**Data:**

'''

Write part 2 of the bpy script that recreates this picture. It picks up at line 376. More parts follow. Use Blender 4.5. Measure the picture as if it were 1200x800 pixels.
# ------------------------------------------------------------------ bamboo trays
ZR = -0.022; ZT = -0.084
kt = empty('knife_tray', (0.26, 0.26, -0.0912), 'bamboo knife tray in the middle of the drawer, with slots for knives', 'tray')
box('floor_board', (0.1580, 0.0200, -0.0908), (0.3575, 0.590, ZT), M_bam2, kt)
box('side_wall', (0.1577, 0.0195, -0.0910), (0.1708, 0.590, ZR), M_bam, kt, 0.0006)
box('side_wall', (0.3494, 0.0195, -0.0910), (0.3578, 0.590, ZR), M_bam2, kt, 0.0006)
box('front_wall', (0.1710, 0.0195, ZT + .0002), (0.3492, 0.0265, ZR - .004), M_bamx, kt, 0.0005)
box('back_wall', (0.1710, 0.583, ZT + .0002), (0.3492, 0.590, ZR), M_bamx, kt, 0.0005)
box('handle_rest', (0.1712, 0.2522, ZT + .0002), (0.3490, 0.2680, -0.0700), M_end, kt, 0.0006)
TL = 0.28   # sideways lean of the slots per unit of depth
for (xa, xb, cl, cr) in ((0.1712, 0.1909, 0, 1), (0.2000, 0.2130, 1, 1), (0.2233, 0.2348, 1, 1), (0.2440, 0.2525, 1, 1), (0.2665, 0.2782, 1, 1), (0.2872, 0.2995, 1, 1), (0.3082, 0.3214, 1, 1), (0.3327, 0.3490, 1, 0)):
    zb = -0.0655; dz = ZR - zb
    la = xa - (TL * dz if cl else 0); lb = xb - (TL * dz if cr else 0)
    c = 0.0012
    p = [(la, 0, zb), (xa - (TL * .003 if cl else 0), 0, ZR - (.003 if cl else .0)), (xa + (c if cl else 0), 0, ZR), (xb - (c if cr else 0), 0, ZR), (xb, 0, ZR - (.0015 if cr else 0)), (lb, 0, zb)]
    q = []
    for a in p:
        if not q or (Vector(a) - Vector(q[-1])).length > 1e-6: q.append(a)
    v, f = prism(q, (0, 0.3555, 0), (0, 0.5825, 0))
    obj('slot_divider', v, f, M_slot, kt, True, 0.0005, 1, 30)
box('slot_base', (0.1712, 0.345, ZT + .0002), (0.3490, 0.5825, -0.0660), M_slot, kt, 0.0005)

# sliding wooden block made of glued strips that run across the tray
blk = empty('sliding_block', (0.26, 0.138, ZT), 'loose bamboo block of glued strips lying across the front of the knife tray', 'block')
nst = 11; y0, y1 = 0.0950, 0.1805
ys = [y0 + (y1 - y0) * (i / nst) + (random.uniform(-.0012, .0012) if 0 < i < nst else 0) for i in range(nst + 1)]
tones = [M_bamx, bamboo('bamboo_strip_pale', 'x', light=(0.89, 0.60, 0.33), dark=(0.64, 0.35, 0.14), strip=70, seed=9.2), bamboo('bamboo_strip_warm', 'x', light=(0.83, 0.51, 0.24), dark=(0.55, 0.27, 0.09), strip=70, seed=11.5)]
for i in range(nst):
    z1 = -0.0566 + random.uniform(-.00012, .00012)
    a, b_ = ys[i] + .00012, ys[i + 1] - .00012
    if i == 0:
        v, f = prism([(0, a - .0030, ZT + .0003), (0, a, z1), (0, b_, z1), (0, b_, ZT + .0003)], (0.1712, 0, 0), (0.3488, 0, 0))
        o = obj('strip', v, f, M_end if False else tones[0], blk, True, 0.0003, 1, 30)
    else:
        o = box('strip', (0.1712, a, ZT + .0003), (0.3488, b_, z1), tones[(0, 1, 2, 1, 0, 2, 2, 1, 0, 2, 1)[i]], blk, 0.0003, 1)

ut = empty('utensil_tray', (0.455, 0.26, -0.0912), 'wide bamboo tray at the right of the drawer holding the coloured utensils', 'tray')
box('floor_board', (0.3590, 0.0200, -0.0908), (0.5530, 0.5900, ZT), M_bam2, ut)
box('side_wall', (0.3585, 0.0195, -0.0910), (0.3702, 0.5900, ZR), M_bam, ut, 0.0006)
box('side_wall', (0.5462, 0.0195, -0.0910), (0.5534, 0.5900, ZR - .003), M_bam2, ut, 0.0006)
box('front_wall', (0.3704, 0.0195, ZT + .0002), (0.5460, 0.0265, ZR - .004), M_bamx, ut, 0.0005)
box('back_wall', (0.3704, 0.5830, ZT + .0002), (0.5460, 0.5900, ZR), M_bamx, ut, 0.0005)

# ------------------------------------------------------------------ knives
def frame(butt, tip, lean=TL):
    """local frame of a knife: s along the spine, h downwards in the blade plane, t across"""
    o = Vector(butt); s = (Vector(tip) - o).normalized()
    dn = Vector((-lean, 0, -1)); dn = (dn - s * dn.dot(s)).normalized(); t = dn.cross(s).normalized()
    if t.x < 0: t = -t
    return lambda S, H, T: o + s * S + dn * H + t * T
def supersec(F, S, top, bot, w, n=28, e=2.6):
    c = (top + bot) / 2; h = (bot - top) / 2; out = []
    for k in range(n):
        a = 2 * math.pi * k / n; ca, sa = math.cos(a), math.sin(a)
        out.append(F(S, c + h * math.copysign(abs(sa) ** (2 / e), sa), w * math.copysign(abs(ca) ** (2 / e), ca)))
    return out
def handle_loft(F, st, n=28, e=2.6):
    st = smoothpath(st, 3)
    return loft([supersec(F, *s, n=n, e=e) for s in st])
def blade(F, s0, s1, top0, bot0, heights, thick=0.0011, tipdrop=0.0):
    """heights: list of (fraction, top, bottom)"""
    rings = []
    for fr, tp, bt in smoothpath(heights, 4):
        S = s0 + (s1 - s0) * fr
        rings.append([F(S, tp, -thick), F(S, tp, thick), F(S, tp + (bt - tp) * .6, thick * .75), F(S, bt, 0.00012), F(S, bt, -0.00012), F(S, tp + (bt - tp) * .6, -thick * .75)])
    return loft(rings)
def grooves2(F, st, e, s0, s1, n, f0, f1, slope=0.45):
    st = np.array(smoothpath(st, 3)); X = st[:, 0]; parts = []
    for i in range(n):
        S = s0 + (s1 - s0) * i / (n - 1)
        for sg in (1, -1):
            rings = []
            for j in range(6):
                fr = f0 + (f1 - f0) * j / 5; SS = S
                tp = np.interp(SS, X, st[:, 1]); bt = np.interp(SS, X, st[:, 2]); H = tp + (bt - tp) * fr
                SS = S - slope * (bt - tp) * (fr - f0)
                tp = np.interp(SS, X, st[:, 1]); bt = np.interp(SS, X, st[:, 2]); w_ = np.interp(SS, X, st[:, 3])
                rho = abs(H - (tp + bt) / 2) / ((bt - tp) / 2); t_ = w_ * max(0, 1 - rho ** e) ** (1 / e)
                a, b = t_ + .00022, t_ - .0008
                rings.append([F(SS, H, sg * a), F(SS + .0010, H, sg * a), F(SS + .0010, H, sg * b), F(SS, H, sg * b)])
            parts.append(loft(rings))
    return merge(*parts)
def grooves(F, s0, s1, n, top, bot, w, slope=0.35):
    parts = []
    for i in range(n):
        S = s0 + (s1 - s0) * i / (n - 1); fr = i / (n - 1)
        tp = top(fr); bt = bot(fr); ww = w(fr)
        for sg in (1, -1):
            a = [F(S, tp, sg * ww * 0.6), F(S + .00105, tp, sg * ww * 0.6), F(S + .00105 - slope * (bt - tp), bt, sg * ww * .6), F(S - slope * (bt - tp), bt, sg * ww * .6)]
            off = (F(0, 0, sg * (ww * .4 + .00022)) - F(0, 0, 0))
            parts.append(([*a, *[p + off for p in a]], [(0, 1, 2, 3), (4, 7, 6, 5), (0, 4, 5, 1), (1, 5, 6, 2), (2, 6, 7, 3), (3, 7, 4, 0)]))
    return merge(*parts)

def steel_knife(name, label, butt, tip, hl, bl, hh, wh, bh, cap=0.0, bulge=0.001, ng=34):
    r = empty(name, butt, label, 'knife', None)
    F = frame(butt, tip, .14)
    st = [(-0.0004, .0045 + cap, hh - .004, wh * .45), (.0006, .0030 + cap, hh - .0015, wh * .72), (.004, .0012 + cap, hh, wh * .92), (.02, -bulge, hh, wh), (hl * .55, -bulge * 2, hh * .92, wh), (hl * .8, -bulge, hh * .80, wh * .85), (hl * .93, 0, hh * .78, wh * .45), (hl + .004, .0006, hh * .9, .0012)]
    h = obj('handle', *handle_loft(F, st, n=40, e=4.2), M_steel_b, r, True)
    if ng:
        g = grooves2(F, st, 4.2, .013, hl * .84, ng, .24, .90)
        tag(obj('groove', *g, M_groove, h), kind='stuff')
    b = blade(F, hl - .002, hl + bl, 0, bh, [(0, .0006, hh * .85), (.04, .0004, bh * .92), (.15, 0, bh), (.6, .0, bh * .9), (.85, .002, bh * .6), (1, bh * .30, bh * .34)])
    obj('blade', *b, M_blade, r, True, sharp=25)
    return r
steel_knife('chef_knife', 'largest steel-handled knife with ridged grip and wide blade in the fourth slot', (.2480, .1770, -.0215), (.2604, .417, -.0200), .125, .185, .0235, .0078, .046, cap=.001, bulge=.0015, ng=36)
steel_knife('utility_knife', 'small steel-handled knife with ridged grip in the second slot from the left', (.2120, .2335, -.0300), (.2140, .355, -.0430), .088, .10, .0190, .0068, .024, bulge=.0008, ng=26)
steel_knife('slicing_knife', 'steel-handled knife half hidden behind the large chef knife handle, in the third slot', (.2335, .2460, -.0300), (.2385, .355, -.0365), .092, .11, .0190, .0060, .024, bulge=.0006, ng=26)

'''

**What to produce:**
Starting at the first line of the material above, reproduce each line exactly up to and including the line with "box('slot_base', (0.1712, 0.345, ZT".

**Expected answer:**
Write part 2 of the bpy script that recreates this picture. It picks up at line 376. More parts follow. Use Blender 4.5. Measure the picture as if it were 1200x800 pixels.
# ------------------------------------------------------------------ bamboo trays
ZR = -0.022; ZT = -0.084
kt = empty('knife_tray', (0.26, 0.26, -0.0912), 'bamboo knife tray in the middle of the drawer, with slots for knives', 'tray')
box('floor_board', (0.1580, 0.0200, -0.0908), (0.3575, 0.590, ZT), M_bam2, kt)
box('side_wall', (0.1577, 0.0195, -0.0910), (0.1708, 0.590, ZR), M_bam, kt, 0.0006)
box('side_wall', (0.3494, 0.0195, -0.0910), (0.3578, 0.590, ZR), M_bam2, kt, 0.0006)
box('front_wall', (0.1710, 0.0195, ZT + .0002), (0.3492, 0.0265, ZR - .004), M_bamx, kt, 0.0005)
box('back_wall', (0.1710, 0.583, ZT + .0002), (0.3492, 0.590, ZR), M_bamx, kt, 0.0005)
box('handle_rest', (0.1712, 0.2522, ZT + .0002), (0.3490, 0.2680, -0.0700), M_end, kt, 0.0006)
TL = 0.28   # sideways lean of the slots per unit of depth
for (xa, xb, cl, cr) in ((0.1712, 0.1909, 0, 1), (0.2000, 0.2130, 1, 1), (0.2233, 0.2348, 1, 1), (0.2440, 0.2525, 1, 1), (0.2665, 0.2782, 1, 1), (0.2872, 0.2995, 1, 1), (0.3082, 0.3214, 1, 1), (0.3327, 0.3490, 1, 0)):
    zb = -0.0655; dz = ZR - zb
    la = xa - (TL * dz if cl else 0); lb = xb - (TL * dz if cr else 0)
    c = 0.0012
    p = [(la, 0, zb), (xa - (TL * .003 if cl else 0), 0, ZR - (.003 if cl else .0)), (xa + (c if cl else 0), 0, ZR), (xb - (c if cr else 0), 0, ZR), (xb, 0, ZR - (.0015 if cr else 0)), (lb, 0, zb)]
    q = []
    for a in p:
        if not q or (Vector(a) - Vector(q[-1])).length > 1e-6: q.append(a)
    v, f = prism(q, (0, 0.3555, 0), (0, 0.5825, 0))
    obj('slot_divider', v, f, M_slot, kt, True, 0.0005, 1, 30)
box('slot_base', (0.1712, 0.345, ZT + .0002), (0.3490, 0.5825, -0.0660), M_slot, kt, 0.0005)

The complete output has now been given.